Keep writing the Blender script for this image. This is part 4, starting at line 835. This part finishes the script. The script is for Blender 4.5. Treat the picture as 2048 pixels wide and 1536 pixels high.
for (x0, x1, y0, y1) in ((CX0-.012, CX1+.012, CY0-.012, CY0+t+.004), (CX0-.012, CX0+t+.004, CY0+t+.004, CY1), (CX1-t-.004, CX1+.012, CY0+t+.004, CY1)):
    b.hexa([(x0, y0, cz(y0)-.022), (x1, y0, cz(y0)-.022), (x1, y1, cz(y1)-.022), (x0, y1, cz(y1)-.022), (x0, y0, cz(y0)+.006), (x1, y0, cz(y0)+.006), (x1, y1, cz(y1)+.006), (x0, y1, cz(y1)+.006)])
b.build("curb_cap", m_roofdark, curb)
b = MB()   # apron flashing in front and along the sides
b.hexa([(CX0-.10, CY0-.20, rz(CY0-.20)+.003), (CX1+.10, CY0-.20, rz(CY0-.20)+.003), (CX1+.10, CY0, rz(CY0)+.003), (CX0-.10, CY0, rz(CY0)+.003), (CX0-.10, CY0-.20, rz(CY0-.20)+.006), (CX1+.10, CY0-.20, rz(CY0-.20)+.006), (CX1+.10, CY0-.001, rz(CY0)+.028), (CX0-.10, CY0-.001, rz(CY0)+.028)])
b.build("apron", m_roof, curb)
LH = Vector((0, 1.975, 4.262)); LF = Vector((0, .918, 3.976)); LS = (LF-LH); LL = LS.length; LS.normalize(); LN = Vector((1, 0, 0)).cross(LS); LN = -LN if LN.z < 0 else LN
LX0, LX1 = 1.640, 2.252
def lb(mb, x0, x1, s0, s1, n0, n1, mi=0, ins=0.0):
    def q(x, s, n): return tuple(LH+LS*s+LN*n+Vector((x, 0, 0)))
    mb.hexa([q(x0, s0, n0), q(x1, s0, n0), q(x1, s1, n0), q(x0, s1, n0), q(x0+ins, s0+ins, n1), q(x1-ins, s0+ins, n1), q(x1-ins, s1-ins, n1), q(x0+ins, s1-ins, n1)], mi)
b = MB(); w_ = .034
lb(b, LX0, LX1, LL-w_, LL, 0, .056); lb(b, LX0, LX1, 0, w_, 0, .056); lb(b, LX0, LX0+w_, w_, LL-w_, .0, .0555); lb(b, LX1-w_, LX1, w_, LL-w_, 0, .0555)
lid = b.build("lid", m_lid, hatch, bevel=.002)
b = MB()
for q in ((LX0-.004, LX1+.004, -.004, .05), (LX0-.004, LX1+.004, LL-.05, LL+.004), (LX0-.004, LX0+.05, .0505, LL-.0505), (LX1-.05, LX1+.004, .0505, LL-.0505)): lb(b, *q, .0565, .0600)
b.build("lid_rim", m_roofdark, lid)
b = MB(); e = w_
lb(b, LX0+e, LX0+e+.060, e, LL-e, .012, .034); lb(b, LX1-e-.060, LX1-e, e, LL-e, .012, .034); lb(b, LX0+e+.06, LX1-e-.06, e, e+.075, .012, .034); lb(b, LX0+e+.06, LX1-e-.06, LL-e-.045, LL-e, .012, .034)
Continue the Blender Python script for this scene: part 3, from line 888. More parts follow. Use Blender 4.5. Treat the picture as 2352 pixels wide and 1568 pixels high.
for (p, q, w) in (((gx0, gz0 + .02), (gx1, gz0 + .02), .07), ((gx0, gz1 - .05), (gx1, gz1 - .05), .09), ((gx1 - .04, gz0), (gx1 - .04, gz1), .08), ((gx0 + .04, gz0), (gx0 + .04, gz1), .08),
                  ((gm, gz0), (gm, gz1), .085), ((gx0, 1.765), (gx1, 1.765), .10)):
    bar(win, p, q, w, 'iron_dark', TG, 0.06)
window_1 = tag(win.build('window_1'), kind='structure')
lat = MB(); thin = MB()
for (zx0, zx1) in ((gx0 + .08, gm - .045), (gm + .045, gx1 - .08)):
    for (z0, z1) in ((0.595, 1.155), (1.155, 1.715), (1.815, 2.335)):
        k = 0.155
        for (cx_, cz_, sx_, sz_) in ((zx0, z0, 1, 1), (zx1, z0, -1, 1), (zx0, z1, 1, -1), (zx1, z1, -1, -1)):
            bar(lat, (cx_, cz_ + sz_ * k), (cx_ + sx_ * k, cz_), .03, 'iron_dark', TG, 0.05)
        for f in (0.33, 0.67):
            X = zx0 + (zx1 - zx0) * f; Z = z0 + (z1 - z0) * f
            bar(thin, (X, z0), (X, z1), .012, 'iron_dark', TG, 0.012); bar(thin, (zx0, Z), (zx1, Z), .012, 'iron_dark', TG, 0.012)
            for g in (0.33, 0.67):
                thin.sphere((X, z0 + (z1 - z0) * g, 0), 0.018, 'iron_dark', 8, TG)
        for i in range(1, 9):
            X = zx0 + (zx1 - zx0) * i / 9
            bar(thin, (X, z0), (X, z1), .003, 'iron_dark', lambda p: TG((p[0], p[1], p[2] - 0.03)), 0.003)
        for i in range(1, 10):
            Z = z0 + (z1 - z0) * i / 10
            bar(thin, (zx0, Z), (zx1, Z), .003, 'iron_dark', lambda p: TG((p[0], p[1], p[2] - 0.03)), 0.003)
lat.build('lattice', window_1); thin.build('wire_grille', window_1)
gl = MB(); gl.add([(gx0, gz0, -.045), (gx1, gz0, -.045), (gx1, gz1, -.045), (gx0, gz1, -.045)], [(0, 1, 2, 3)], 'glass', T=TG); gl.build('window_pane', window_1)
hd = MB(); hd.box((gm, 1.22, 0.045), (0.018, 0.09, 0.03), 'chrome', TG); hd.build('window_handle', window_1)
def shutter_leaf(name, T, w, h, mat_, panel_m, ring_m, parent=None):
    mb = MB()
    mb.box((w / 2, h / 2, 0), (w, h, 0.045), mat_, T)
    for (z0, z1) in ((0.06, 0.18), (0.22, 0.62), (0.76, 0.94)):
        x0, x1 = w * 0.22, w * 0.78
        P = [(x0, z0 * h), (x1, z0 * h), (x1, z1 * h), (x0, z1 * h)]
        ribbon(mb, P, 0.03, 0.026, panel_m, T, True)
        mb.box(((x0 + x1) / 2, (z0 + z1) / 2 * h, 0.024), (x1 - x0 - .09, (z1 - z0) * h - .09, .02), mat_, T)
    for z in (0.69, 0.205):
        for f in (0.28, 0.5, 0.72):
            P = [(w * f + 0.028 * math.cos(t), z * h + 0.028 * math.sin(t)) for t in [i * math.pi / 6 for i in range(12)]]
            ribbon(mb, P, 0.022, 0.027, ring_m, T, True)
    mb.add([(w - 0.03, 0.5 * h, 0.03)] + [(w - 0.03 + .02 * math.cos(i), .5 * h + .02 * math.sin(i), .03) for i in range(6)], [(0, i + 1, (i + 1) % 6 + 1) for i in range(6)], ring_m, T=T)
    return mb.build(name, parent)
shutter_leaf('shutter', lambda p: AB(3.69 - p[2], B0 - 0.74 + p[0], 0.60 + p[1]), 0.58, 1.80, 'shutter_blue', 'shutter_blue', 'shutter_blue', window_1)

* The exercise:
Provide all the records again, word for word.

* Solution to this problem:
Keep writing the Blender script for this image. This is part 4, starting at line 835. This part finishes the script. The script is for Blender 4.5. Treat the picture as 2048 pixels wide and 1536 pixels high.
for (x0, x1, y0, y1) in ((CX0-.012, CX1+.012, CY0-.012, CY0+t+.004), (CX0-.012, CX0+t+.004, CY0+t+.004, CY1), (CX1-t-.004, CX1+.012, CY0+t+.004, CY1)):
    b.hexa([(x0, y0, cz(y0)-.022), (x1, y0, cz(y0)-.022), (x1, y1, cz(y1)-.022), (x0, y1, cz(y1)-.022), (x0, y0, cz(y0)+.006), (x1, y0, cz(y0)+.006), (x1, y1, cz(y1)+.006), (x0, y1, cz(y1)+.006)])
b.build("curb_cap", m_roofdark, curb)
b = MB()   # apron flashing in front and along the sides
b.hexa([(CX0-.10, CY0-.20, rz(CY0-.20)+.003), (CX1+.10, CY0-.20, rz(CY0-.20)+.003), (CX1+.10, CY0, rz(CY0)+.003), (CX0-.10, CY0, rz(CY0)+.003), (CX0-.10, CY0-.20, rz(CY0-.20)+.006), (CX1+.10, CY0-.20, rz(CY0-.20)+.006), (CX1+.10, CY0-.001, rz(CY0)+.028), (CX0-.10, CY0-.001, rz(CY0)+.028)])
b.build("apron", m_roof, curb)
LH = Vector((0, 1.975, 4.262)); LF = Vector((0, .918, 3.976)); LS = (LF-LH); LL = LS.length; LS.normalize(); LN = Vector((1, 0, 0)).cross(LS); LN = -LN if LN.z < 0 else LN
LX0, LX1 = 1.640, 2.252
def lb(mb, x0, x1, s0, s1, n0, n1, mi=0, ins=0.0):
    def q(x, s, n): return tuple(LH+LS*s+LN*n+Vector((x, 0, 0)))
    mb.hexa([q(x0, s0, n0), q(x1, s0, n0), q(x1, s1, n0), q(x0, s1, n0), q(x0+ins, s0+ins, n1), q(x1-ins, s0+ins, n1), q(x1-ins, s1-ins, n1), q(x0+ins, s1-ins, n1)], mi)
b = MB(); w_ = .034
lb(b, LX0, LX1, LL-w_, LL, 0, .056); lb(b, LX0, LX1, 0, w_, 0, .056); lb(b, LX0, LX0+w_, w_, LL-w_, .0, .0555); lb(b, LX1-w_, LX1, w_, LL-w_, 0, .0555)
lid = b.build("lid", m_lid, hatch, bevel=.002)
b = MB()
for q in ((LX0-.004, LX1+.004, -.004, .05), (LX0-.004, LX1+.004, LL-.05, LL+.004), (LX0-.004, LX0+.05, .0505, LL-.0505), (LX1-.05, LX1+.004, .0505, LL-.0505)): lb(b, *q, .0565, .0600)
b.build("lid_rim", m_roofdark, lid)
b = MB(); e = w_
lb(b, LX0+e, LX0+e+.060, e, LL-e, .012, .034); lb(b, LX1-e-.060, LX1-e, e, LL-e, .012, .034); lb(b, LX0+e+.06, LX1-e-.06, e, e+.075, .012, .034); lb(b, LX0+e+.06, LX1-e-.06, LL-e-.045, LL-e, .012, .034)
Continue the Blender Python script for this scene: part 3, from line 888. More parts follow. Use Blender 4.5. Treat the picture as 2352 pixels wide and 1568 pixels high.
for (p, q, w) in (((gx0, gz0 + .02), (gx1, gz0 + .02), .07), ((gx0, gz1 - .05), (gx1, gz1 - .05), .09), ((gx1 - .04, gz0), (gx1 - .04, gz1), .08), ((gx0 + .04, gz0), (gx0 + .04, gz1), .08),
                  ((gm, gz0), (gm, gz1), .085), ((gx0, 1.765), (gx1, 1.765), .10)):
    bar(win, p, q, w, 'iron_dark', TG, 0.06)
window_1 = tag(win.build('window_1'), kind='structure')
lat = MB(); thin = MB()
for (zx0, zx1) in ((gx0 + .08, gm - .045), (gm + .045, gx1 - .08)):
    for (z0, z1) in ((0.595, 1.155), (1.155, 1.715), (1.815, 2.335)):
        k = 0.155
        for (cx_, cz_, sx_, sz_) in ((zx0, z0, 1, 1), (zx1, z0, -1, 1), (zx0, z1, 1, -1), (zx1, z1, -1, -1)):
            bar(lat, (cx_, cz_ + sz_ * k), (cx_ + sx_ * k, cz_), .03, 'iron_dark', TG, 0.05)
        for f in (0.33, 0.67):
            X = zx0 + (zx1 - zx0) * f; Z = z0 + (z1 - z0) * f
            bar(thin, (X, z0), (X, z1), .012, 'iron_dark', TG, 0.012); bar(thin, (zx0, Z), (zx1, Z), .012, 'iron_dark', TG, 0.012)
            for g in (0.33, 0.67):
                thin.sphere((X, z0 + (z1 - z0) * g, 0), 0.018, 'iron_dark', 8, TG)
        for i in range(1, 9):
            X = zx0 + (zx1 - zx0) * i / 9
            bar(thin, (X, z0), (X, z1), .003, 'iron_dark', lambda p: TG((p[0], p[1], p[2] - 0.03)), 0.003)
        for i in range(1, 10):
            Z = z0 + (z1 - z0) * i / 10
            bar(thin, (zx0, Z), (zx1, Z), .003, 'iron_dark', lambda p: TG((p[0], p[1], p[2] - 0.03)), 0.003)
lat.build('lattice', window_1); thin.build('wire_grille', window_1)
gl = MB(); gl.add([(gx0, gz0, -.045), (gx1, gz0, -.045), (gx1, gz1, -.045), (gx0, gz1, -.045)], [(0, 1, 2, 3)], 'glass', T=TG); gl.build('window_pane', window_1)
hd = MB(); hd.box((gm, 1.22, 0.045), (0.018, 0.09, 0.03), 'chrome', TG); hd.build('window_handle', window_1)
def shutter_leaf(name, T, w, h, mat_, panel_m, ring_m, parent=None):
    mb = MB()
    mb.box((w / 2, h / 2, 0), (w, h, 0.045), mat_, T)
    for (z0, z1) in ((0.06, 0.18), (0.22, 0.62), (0.76, 0.94)):
        x0, x1 = w * 0.22, w * 0.78
        P = [(x0, z0 * h), (x1, z0 * h), (x1, z1 * h), (x0, z1 * h)]
        ribbon(mb, P, 0.03, 0.026, panel_m, T, True)
        mb.box(((x0 + x1) / 2, (z0 + z1) / 2 * h, 0.024), (x1 - x0 - .09, (z1 - z0) * h - .09, .02), mat_, T)
    for z in (0.69, 0.205):
        for f in (0.28, 0.5, 0.72):
            P = [(w * f + 0.028 * math.cos(t), z * h + 0.028 * math.sin(t)) for t in [i * math.pi / 6 for i in range(12)]]
            ribbon(mb, P, 0.022, 0.027, ring_m, T, True)
    mb.add([(w - 0.03, 0.5 * h, 0.03)] + [(w - 0.03 + .02 * math.cos(i), .5 * h + .02 * math.sin(i), .03) for i in range(6)], [(0, i + 1, (i + 1) % 6 + 1) for i in range(6)], ring_m, T=T)
    return mb.build(name, parent)
shutter_leaf('shutter', lambda p: AB(3.69 - p[2], B0 - 0.74 + p[0], 0.60 + p[1]), 0.58, 1.80, 'shutter_blue', 'shutter_blue', 'shutter_blue', window_1)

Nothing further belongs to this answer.